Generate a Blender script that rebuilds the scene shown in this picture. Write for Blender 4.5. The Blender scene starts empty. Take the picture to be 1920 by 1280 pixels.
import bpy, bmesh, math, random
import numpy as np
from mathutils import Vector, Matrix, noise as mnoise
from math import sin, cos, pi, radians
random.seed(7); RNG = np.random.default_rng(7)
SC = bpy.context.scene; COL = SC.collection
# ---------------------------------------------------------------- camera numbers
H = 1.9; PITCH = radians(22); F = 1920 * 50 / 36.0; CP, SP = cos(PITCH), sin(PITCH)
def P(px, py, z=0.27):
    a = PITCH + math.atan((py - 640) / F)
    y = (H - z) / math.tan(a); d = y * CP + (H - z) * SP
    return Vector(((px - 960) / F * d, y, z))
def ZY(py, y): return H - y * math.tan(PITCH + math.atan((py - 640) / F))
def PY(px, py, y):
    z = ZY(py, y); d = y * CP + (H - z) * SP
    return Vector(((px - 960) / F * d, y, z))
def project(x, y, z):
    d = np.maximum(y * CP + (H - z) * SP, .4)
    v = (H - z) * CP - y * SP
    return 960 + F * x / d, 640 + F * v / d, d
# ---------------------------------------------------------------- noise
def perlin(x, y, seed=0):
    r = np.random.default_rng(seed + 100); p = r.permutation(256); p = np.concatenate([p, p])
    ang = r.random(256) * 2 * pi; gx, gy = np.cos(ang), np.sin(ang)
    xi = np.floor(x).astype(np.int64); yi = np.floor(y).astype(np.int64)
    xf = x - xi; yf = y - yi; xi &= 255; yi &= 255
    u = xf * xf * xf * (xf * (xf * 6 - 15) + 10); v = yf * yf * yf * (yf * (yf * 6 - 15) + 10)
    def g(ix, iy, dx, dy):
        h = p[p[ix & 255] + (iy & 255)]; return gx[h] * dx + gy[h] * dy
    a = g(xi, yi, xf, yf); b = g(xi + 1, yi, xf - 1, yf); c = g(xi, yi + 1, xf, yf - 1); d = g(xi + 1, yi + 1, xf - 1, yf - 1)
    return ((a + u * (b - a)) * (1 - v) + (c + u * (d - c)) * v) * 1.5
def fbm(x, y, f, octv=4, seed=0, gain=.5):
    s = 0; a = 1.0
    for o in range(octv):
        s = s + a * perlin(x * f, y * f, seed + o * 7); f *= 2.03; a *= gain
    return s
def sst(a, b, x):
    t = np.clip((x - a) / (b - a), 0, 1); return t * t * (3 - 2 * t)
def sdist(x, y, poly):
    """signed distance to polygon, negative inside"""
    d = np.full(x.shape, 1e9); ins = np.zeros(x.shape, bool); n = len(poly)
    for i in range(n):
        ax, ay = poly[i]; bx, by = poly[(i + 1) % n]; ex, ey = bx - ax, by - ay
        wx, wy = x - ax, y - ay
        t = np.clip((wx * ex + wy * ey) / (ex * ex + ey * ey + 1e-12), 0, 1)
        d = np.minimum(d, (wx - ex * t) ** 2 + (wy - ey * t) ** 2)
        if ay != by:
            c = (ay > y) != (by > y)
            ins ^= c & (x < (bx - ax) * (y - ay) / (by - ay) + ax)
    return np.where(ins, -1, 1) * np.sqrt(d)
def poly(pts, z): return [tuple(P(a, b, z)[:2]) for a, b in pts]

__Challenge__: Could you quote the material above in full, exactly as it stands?

__Result__:
Generate a Blender script that rebuilds the scene shown in this picture. Write for Blender 4.5. The Blender scene starts empty. Take the picture to be 1920 by 1280 pixels.
import bpy, bmesh, math, random
import numpy as np
from mathutils import Vector, Matrix, noise as mnoise
from math import sin, cos, pi, radians
random.seed(7); RNG = np.random.default_rng(7)
SC = bpy.context.scene; COL = SC.collection
# ---------------------------------------------------------------- camera numbers
H = 1.9; PITCH = radians(22); F = 1920 * 50 / 36.0; CP, SP = cos(PITCH), sin(PITCH)
def P(px, py, z=0.27):
    a = PITCH + math.atan((py - 640) / F)
    y = (H - z) / math.tan(a); d = y * CP + (H - z) * SP
    return Vector(((px - 960) / F * d, y, z))
def ZY(py, y): return H - y * math.tan(PITCH + math.atan((py - 640) / F))
def PY(px, py, y):
    z = ZY(py, y); d = y * CP + (H - z) * SP
    return Vector(((px - 960) / F * d, y, z))
def project(x, y, z):
    d = np.maximum(y * CP + (H - z) * SP, .4)
    v = (H - z) * CP - y * SP
    return 960 + F * x / d, 640 + F * v / d, d
# ---------------------------------------------------------------- noise
def perlin(x, y, seed=0):
    r = np.random.default_rng(seed + 100); p = r.permutation(256); p = np.concatenate([p, p])
    ang = r.random(256) * 2 * pi; gx, gy = np.cos(ang), np.sin(ang)
    xi = np.floor(x).astype(np.int64); yi = np.floor(y).astype(np.int64)
    xf = x - xi; yf = y - yi; xi &= 255; yi &= 255
    u = xf * xf * xf * (xf * (xf * 6 - 15) + 10); v = yf * yf * yf * (yf * (yf * 6 - 15) + 10)
    def g(ix, iy, dx, dy):
        h = p[p[ix & 255] + (iy & 255)]; return gx[h] * dx + gy[h] * dy
    a = g(xi, yi, xf, yf); b = g(xi + 1, yi, xf - 1, yf); c = g(xi, yi + 1, xf, yf - 1); d = g(xi + 1, yi + 1, xf - 1, yf - 1)
    return ((a + u * (b - a)) * (1 - v) + (c + u * (d - c)) * v) * 1.5
def fbm(x, y, f, octv=4, seed=0, gain=.5):
    s = 0; a = 1.0
    for o in range(octv):
        s = s + a * perlin(x * f, y * f, seed + o * 7); f *= 2.03; a *= gain
    return s
def sst(a, b, x):
    t = np.clip((x - a) / (b - a), 0, 1); return t * t * (3 - 2 * t)
def sdist(x, y, poly):
    """signed distance to polygon, negative inside"""
    d = np.full(x.shape, 1e9); ins = np.zeros(x.shape, bool); n = len(poly)
    for i in range(n):
        ax, ay = poly[i]; bx, by = poly[(i + 1) % n]; ex, ey = bx - ax, by - ay
        wx, wy = x - ax, y - ay
        t = np.clip((wx * ex + wy * ey) / (ex * ex + ey * ey + 1e-12), 0, 1)
        d = np.minimum(d, (wx - ex * t) ** 2 + (wy - ey * t) ** 2)
        if ay != by:
            c = (ay > y) != (by > y)
            ins ^= c & (x < (bx - ax) * (y - ay) / (by - ay) + ax)
    return np.where(ins, -1, 1) * np.sqrt(d)
def poly(pts, z): return [tuple(P(a, b, z)[:2]) for a, b in pts]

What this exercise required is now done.